São estas e mais tantas outras histórias que, de forma breve, concisa e sempre carregada da mais funda expressividade humana, só pensam nas dores, amores, sonhos, lutas, inquietações, ternuras, venturas e desventuras da condição humana e se oferecem como um modo privilegiado de recuperar os tempos individuais e coletivos da vida, felicidade esta tão oportuna para viver e reviver esses nossos tempos de cada dia vencendo e distraindo a morte.
Tensão significativa
A morte que está presente nos contos de Adriana Lunardi. Breves narrativas sempre centradas em situações extremas de forte tensão significativa, mescla de ficção e biografia que transcende um possível gênero, recuperando e recriando a morte de fato de escritoras da literatura mundial como Virginia Woolf, Dorothy Parker, Ana Cristina Cesar, numa atmosfera de Vésperas[4] de um último dia.
Nesse contexto significativo de fabulação, sobretudo quando um conto por nocaute acontece, vale lembrar Jack London, ativista social e um dos primeiros prosadores a alcançar celebridade mundial. Não por acaso também, entusiasmado como era por todos os componentes da condição humana, tinha uma paixão tão excitante pelo boxe que chegava a levar um par de luvas em suas constantes viagens e desafiar alguém para uns rounds. Como ele mesmo confessava, nunca teve um bom punch, mas na opinião dos seus leitores, sem dúvida, aparecia como um dos maiores contadores de história de todos os tempos.
É vastíssima a sua obra e igualmente relevante a sua vocação para nocautear o leitor com o impacto de sentidos da sua prosa, como acontece, apenas a título de ilustração, no conto O jogo.
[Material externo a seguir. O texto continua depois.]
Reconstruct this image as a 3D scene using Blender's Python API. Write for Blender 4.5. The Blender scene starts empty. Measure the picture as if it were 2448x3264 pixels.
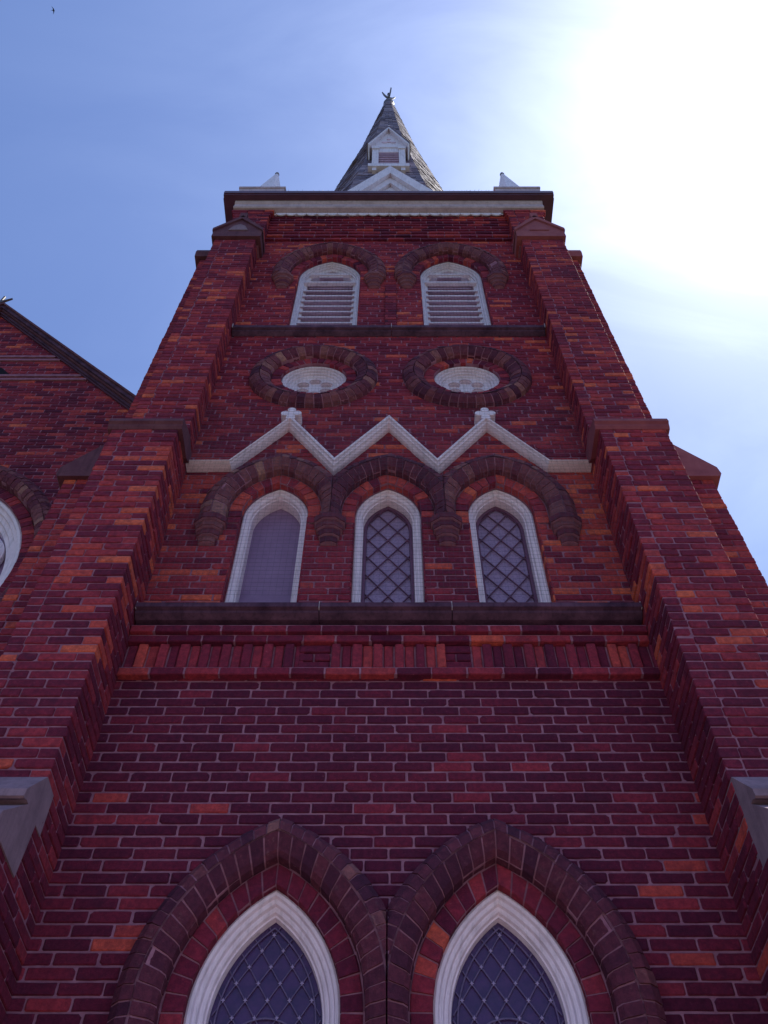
import bpy, math, random
from mathutils import Vector
random.seed(7)
R_ = math.radians
scene = bpy.context.scene
C = scene.collection

# ------------------------------------------------------------------ camera
cam_d = bpy.data.cameras.new('camera'); cam = bpy.data.objects.new('camera', cam_d); C.objects.link(cam)
cam.location = (0, 0, 1.6); cam.rotation_euler = (R_(145), 0, 0)
cam_d.sensor_fit = 'VERTICAL'; cam_d.sensor_height = 32.64; cam_d.lens = 29.5
cam_d.shift_x = -0.0046; cam_d.clip_start = 0.05; cam_d.clip_end = 3000
scene.camera = cam

# ------------------------------------------------------------------ sun, sky, exposure
SUN = Vector((0.45, 0.20, 1.075)).normalized()
elev = math.asin(SUN.z); az = math.atan2(SUN.x, SUN.y)
sd = bpy.data.lights.new('sun', 'SUN'); sd.energy = 4.0; sd.angle = R_(0.53); sd.color = (1, .95, .87)
so = bpy.data.objects.new('sun', sd); C.objects.link(so); so.location = (20, 10, 60)
so.rotation_euler = SUN.to_track_quat('Z', 'Y').to_euler()

world = bpy.data.worlds.new('World'); scene.world = world; world.use_nodes = True
nt = world.node_tree; nt.nodes.clear()
def N(nt, t, **k):
    n = nt.nodes.new(t)
    for a, b in k.items(): setattr(n, a, b)
    return n
def L(nt, a, b): nt.links.new(a, b)
def mth(nt, op, a, b=None, c=None, clamp=False):
    n = N(nt, 'ShaderNodeMath', operation=op); n.use_clamp = clamp
    for i, v in enumerate((a, b, c)):
        if v is None: continue
        if isinstance(v, (int, float)): n.inputs[i].default_value = v
        else: L(nt, v, n.inputs[i])
    return n.outputs[0]
sky = N(nt, 'ShaderNodeTexSky', sky_type='NISHITA'); sky.sun_disc = False
sky.sun_elevation = elev; sky.sun_rotation = az; sky.altitude = 200
sky.air_density = 1.15; sky.dust_density = 0.45; sky.ozone_density = 4.0
tc = N(nt, 'ShaderNodeTexCoord')
dot = N(nt, 'ShaderNodeVectorMath', operation='DOT_PRODUCT'); L(nt, tc.outputs['Generated'], dot.inputs[0]); dot.inputs[1].default_value = SUN
ang = mth(nt, 'ARCCOSINE', mth(nt, 'MINIMUM', dot.outputs['Value'], 0.99999))          # radians from the sun
# thin cirrus: noise stretched along one direction on the dome of the sky
mp = N(nt, 'ShaderNodeMapping'); mp.inputs['Rotation'].default_value = (0.3, 0.2, 0.9); mp.inputs['Scale'].default_value = (1.6, 4.2, 2.4)
L(nt, tc.outputs['Generated'], mp.inputs[0])
nz = N(nt, 'ShaderNodeTexNoise'); nz.inputs['Scale'].default_value = 1.7; nz.inputs['Detail'].default_value = 7; nz.inputs['Roughness'].default_value = .56; nz.inputs['Distortion'].default_value = .7
L(nt, mp.outputs[0], nz.inputs['Vector'])
cir = mth(nt, 'MULTIPLY_ADD', nz.outputs['Fac'], 2.6, -0.95, clamp=True)
# light scattered forward by the thin cloud: strong near the sun, weak far from it
g1 = mth(nt, 'EXPONENT', mth(nt, 'MULTIPLY', ang, -12.0))
g2 = mth(nt, 'EXPONENT', mth(nt, 'MULTIPLY', ang, -5.6))
glow = mth(nt, 'ADD', mth(nt, 'MULTIPLY', g1, 8.5), mth(nt, 'MULTIPLY', g2, mth(nt, 'MULTIPLY_ADD', cir, 7.0, 4.4)))
glow = mth(nt, 'ADD', glow, mth(nt, 'MULTIPLY', cir, 0.04))
cmb = N(nt, 'ShaderNodeVectorMath', operation='SCALE'); cmb.inputs[0].default_value = (.80, .90, 1.0); L(nt, glow, cmb.inputs['Scale'])
tnt = N(nt, 'ShaderNodeVectorMath', operation='MULTIPLY'); L(nt, sky.outputs[0], tnt.inputs[0]); tnt.inputs[1].default_value = (.88, .86, 1.02)
add = N(nt, 'ShaderNodeVectorMath', operation='ADD'); L(nt, tnt.outputs[0], add.inputs[0]); L(nt, cmb.outputs[0], add.inputs[1])
bg = N(nt, 'ShaderNodeBackground'); bg.inputs['Strength'].default_value = 0.12; L(nt, add.outputs[0], bg.inputs['Color'])
wo = N(nt, 'ShaderNodeOutputWorld'); L(nt, bg.outputs[0], wo.inputs['Surface'])
scene.view_settings.view_transform = 'Standard'; scene.view_settings.look = 'None'
scene.view_settings.gamma = 1; scene.view_settings.exposure = 0.64

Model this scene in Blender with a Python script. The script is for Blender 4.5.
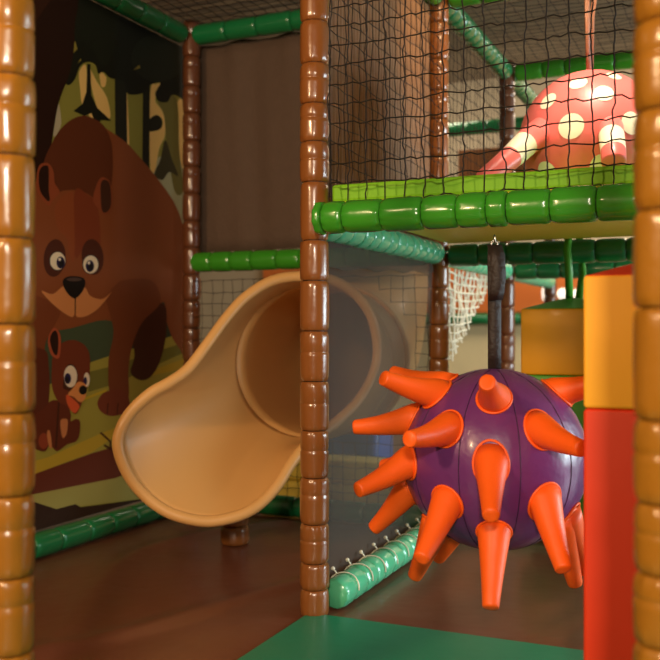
import bpy, bmesh, math, random
from mathutils import Vector, Matrix
R = random.Random(7)
SC = bpy.context.scene
for o in list(bpy.data.objects): bpy.data.objects.remove(o)
COL = SC.collection
# ---------------------------------------------------------------- camera
F = 923.0; CAMZ = 1.02; YAW = math.radians(24)
cam_d = bpy.data.cameras.new('camera'); cam = bpy.data.objects.new('camera', cam_d); COL.objects.link(cam)
cam.location = (0, 0, CAMZ); cam.rotation_euler = (math.radians(90), 0, YAW)
cam_d.sensor_width = 36; cam_d.lens = F / 660 * 36
cam_d.dof.use_dof = True; cam_d.dof.focus_distance = 3.1; cam_d.dof.aperture_fstop = 2.6
SC.camera = cam
# ---------------------------------------------------------------- world and lights
SC.view_settings.view_transform = 'Standard'; SC.view_settings.look = 'None'
SC.view_settings.gamma = 1; SC.view_settings.exposure = 0.0; SC.view_settings.use_curve_mapping = False
w = bpy.data.worlds.new('world'); SC.world = w; w.use_nodes = True
w.node_tree.nodes['Background'].inputs[0].default_value = (1, .72, .45, 1)
w.node_tree.nodes['Background'].inputs[1].default_value = .05

def lamp(name, typ, loc, power, col, size=.1, target=None, spot=60, blend=.6, sy=None):
    d = bpy.data.lights.new(name, typ); o = bpy.data.objects.new(name, d); COL.objects.link(o)
    d.energy = power; d.color = col; o.location = loc
    if typ == 'AREA':
        d.size = size
        if sy: d.shape = 'RECTANGLE'; d.size_y = sy
    else: d.shadow_soft_size = size
    if typ == 'SPOT': d.spot_size = math.radians(spot); d.spot_blend = blend
    if target is not None:
        o.rotation_euler = (Vector(target) - Vector(loc)).to_track_quat('-Z', 'Y').to_euler()
    return o
WARM = (1, .66, .36); COOL = (.80, .95, 1); WHITE = (1, .84, .64)
lamp('lamp_front_left', 'AREA', (-2.3, -2.0, 2.8), 122, WARM, .3, (-1.0, 3, .9))
lamp('lamp_front_right', 'AREA', (.6, -1.9, 2.1), 140, WHITE, .3, (-.7, 3, .7))
lamp('lamp_deck', 'SPOT', (-.35, 3.12, 3.2), 210, WHITE, .08, (-.58, 3.85, 1.8), 46, .6)
lamp('lamp_fluted', 'SPOT', (-.6, 3.4, 3.2), 120, WARM, .05, (-1.42, 4.6, 2.1), 40, .8)
lamp('window_glow', 'AREA', (3.6, 5.6, 1.5), 240, COOL, 2.2, (-1.4, 4.8, 1.0), sy=1.6)
lamp('cool_fill_low', 'AREA', (2.3, 3.9, .75), 30, COOL, 1.0, (-1.4, 3.7, 1.1))  # added cool fill for the mint rail and ball's right side, no window
lamp('lamp_back', 'AREA', (.3, 8.3, 3.3), 110, WHITE, 1.0, (-.5, 9.0, 0))
lamp('lamp_back_left', 'AREA', (-2.6, 7.6, 3.2), 28, WHITE, .8, (-2.0, 9, 0.5))
lamp('lamp_left_bay', 'AREA', (-1.75, 1.0, 2.1), 10, WARM, .25, (-2.9, 3.9, 1.2))

# ---------------------------------------------------------------- helpers
CR = (math.cos(YAW), math.sin(YAW)); CF = (-math.sin(YAW), math.cos(YAW))
def W(px, py, D):
    xc = (px - 330) / F * D
    return Vector((CR[0]*xc + CF[0]*D, CR[1]*xc + CF[1]*D, CAMZ - (py - 330) / F * D))
def ray(px, py): return (W(px, py, 1) - Vector((0, 0, CAMZ)))
def on_plane(px, py, axis, val):
    d = ray(px, py); t = val / d[axis]
    return Vector((0, 0, CAMZ)) + d * t
def srgb(r, g, b):
    f = lambda c: (c/255/12.92) if c/255 <= .04045 else ((c/255+.055)/1.055)**2.4
    return (f(r), f(g), f(b), 1)
MATS = {}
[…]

Em uma das diversas narrativas breves sobre boxeadores, London trata do lado cruel da existência num ringue, espaço referencial e alegórico com forte dimensão humana.
É no mínimo um modo de fabular “mordente”, lembrando mais uma vez Cortázar, que acerta com uma palavra a natureza pungente, provocante, não poucas vezes sensivelmente esquiva e, ao mesmo tempo, tão reveladora dos contos.
E, para pôr um ponto final provisório nesse breve estudo que acredita na arte de contar como gesto imprescindível da arte de viver, vale também lembrar que a memória assimilada dessas breves histórias resulta em matéria utópica, fazendo o leitor acreditar num tempo muito melhor e mais generoso para cada um de nós leitores passar e repassar o tempo como um modo, cada vez mais pleno de sentido humano, de estar dentro da arte e dentro da vida.
NOTAS
[1] O termo fabulação aqui tem o sentido de contar fábulas e também de força do imaginário que está na origem do homem, na fonte da vida, na aventura do conto.
[2] CANDIDO. Antonio. “O direito à literatura” in: Vários escritos. Rio de Janeiro: Ouro sobre Azul, São Paulo: Duas cidades, 2004, p. 169.
[3] CORTÁZAR, Julio. “Alguns aspectos do conto” in: Valise de cronópio. Tradução de Davi Arrigucci Júnior. São Paulo: Perspectiva, 2006, p. 153.
[4] Vésperas é o título da coletânea de contos em que autora celebra, com sensível inventividade literária, traços de vida e obra de outras escritoras: Clarice Lispector, Katherine Mansfield, Sylvia Plath, Zelda Fitzgerald, Júlia da Costa, Colette.